Germany joined the U.N. Security Council on Jan. 1 and is set to play a pivotal role in Iraq diplomacy when it chairs the council next month. Chancellor Gerhard Schroeder has hinted that Germany will refuse to support a war resolution in the council, but Struck was more direct.
``The final decision can only be made when it's clear what we are voting on,'' he told the Rheinpfalz daily. ``But a 'yes' is basically not imaginable anymore.''
Schroeder has publicly opposed an Iraq war for months and has ruled out a German combat role. This week, he called for U.N. inspectors to be given more time to search for any weapons of mass destruction in Iraq -- a stand backed Friday by French President Jacques Chirac and Italian Prime Minister Silvio Berlusconi. The inspectors have said that search could take months.
A poll released Friday showed strong public support for Schroeder's anti-war stand, which is credited with helping him win re-election last year. About three quarters of Germans -- 76 percent -- believe their country should vote against an Iraq war in the Security Council, the infratest-dimap poll said. No margin of error was given.
One of Germany's most prominent intellectuals, Nobel laureate author Guenter Grass, underscored his opposition to war with a caustic attack on President Bush, who he said was intent on provoking a war and motivated by gaining control of Iraq's oil.

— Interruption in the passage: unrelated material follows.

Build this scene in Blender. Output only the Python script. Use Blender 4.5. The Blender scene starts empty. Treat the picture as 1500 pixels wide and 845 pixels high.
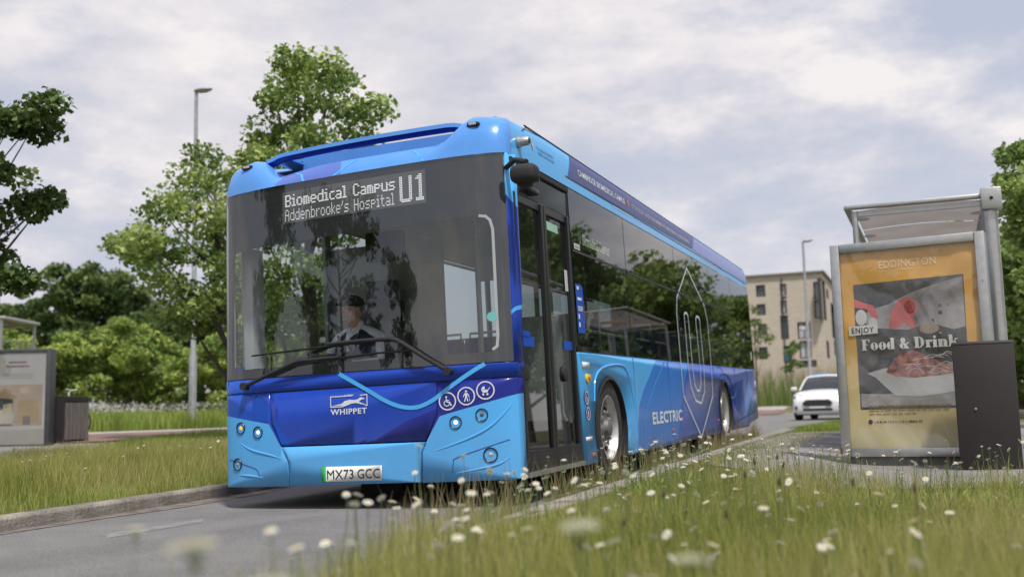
import bpy, bmesh, math, random
import numpy as np
from mathutils import Vector, Matrix
random.seed(7); rng = np.random.default_rng(7)
SC = bpy.context.scene; COL = SC.collection; R = math.radians

# ------------------------------------------------------------------ camera
CAM = Vector((3.8648, -6.9052, 0.5566)); FPX = 1549.3
PITCH, ROLL, YAW = R(6.837), R(1.368), R(20.81)
FW = Vector((-math.sin(YAW)*math.cos(PITCH), math.cos(YAW)*math.cos(PITCH), math.sin(PITCH)))
RT0 = Vector((math.cos(YAW), math.sin(YAW), 0)); UP0 = RT0.cross(FW)
RT = math.cos(ROLL)*RT0 - math.sin(ROLL)*UP0
UP = math.cos(ROLL)*UP0 + math.sin(ROLL)*RT0
cd = bpy.data.cameras.new('camera'); cam = bpy.data.objects.new('camera', cd); COL.objects.link(cam)
cam.matrix_world = Matrix(((RT.x, UP.x, -FW.x, CAM.x), (RT.y, UP.y, -FW.y, CAM.y), (RT.z, UP.z, -FW.z, CAM.z), (0, 0, 0, 1)))
cd.sensor_width = 36; cd.lens = FPX/1500*36; cd.clip_start = 0.05; cd.clip_end = 2000
cd.dof.use_dof = True; cd.dof.focus_distance = 8.3; cd.dof.aperture_fstop = 1.5
SC.camera = cam

# ------------------------------------------------------------------ sky and sun
SUN = Vector((0.30, -0.36, 0.88)).normalized()
w = bpy.data.worlds.new('World'); SC.world = w; w.use_nodes = True
N = w.node_tree.nodes; L = w.node_tree.links; N.clear()
out = N.new('ShaderNodeOutputWorld'); bg = N.new('ShaderNodeBackground'); bg.inputs['Strength'].default_value = 0.1
sky = N.new('ShaderNodeTexSky'); sky.sky_type = 'NISHITA'; sky.sun_disc = False
sky.sun_elevation = math.asin(SUN.z); sky.sun_rotation = math.atan2(SUN.x, SUN.y)
sky.air_density = 1.3; sky.dust_density = 2.5
tc = N.new('ShaderNodeTexCoord'); mp = N.new('ShaderNodeMapping'); mp.inputs['Scale'].default_value = (1, 1, 2.4)
mp.inputs['Location'].default_value = (3.1, 0.4, 0.35)
L.new(tc.outputs['Generated'], mp.inputs['Vector'])
def wnoise(scale, detail, rough=.55):
    n = N.new('ShaderNodeTexNoise'); n.inputs['Scale'].default_value = scale; n.inputs['Detail'].default_value = detail
    n.inputs['Roughness'].default_value = rough; L.new(mp.outputs['Vector'], n.inputs['Vector']); return n
def wramp(src, stops):
    r = N.new('ShaderNodeValToRGB'); e = r.color_ramp.elements
    while len(e) < len(stops): e.new(.5)
    for k, (p, c) in enumerate(stops): e[k].position = p; e[k].color = c
    L.new(src, r.inputs['Fac']); return r
def wmix(fac, a, b):
    m = N.new('ShaderNodeMix'); m.data_type = 'RGBA'
    L.new(fac, m.inputs[0]) if not isinstance(fac, float) else setattr(m.inputs[0], 'default_value', fac)
    for s, v in ((6, a), (7, b)):
        if isinstance(v, tuple): m.inputs[s].default_value = v
        else: L.new(v, m.inputs[s])
    return m.outputs[2]
veil = wmix(0.75, sky.outputs[0], (5.7, 6.0, 7.2, 1))          # thin high cloud over the blue
n1 = wnoise(2.1, 10, .60); n2 = wnoise(4.2, 9, .62)
mask = wramp(n1.outputs['Fac'], [(.43, (0, 0, 0, 1)), (.57, (1, 1, 1, 1))])
tone = wramp(n2.outputs['Fac'], [(.36, (5.7, 5.8, 6.5, 1)), (.50, (7.0, 6.8, 7.3, 1)), (.62, (8.6, 8.2, 8.2, 1))])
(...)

``The arrogance of power of the one remaining superpower, America, keeps them from even considering any advice,'' Grass said on ARD television Thursday night. ``That is what makes a man like the current president such a public danger.''
Schroeder refused to be drawn Friday when asked by a television interviewer how Germany might vote in the Security Council, where it has no veto power. The main goal is to disarm Iraq, not to oust President Saddam Hussein, he told N-24 television.
More than 30 of the government's 306 lawmakers have signed a petition urging the government to vote against any U.N. war resolution.
Bush has vowed to disarm Iraq even if it requires military action without U.N. approval. Iraq says it has no weapons of mass destruction, an assertion contested by the United States.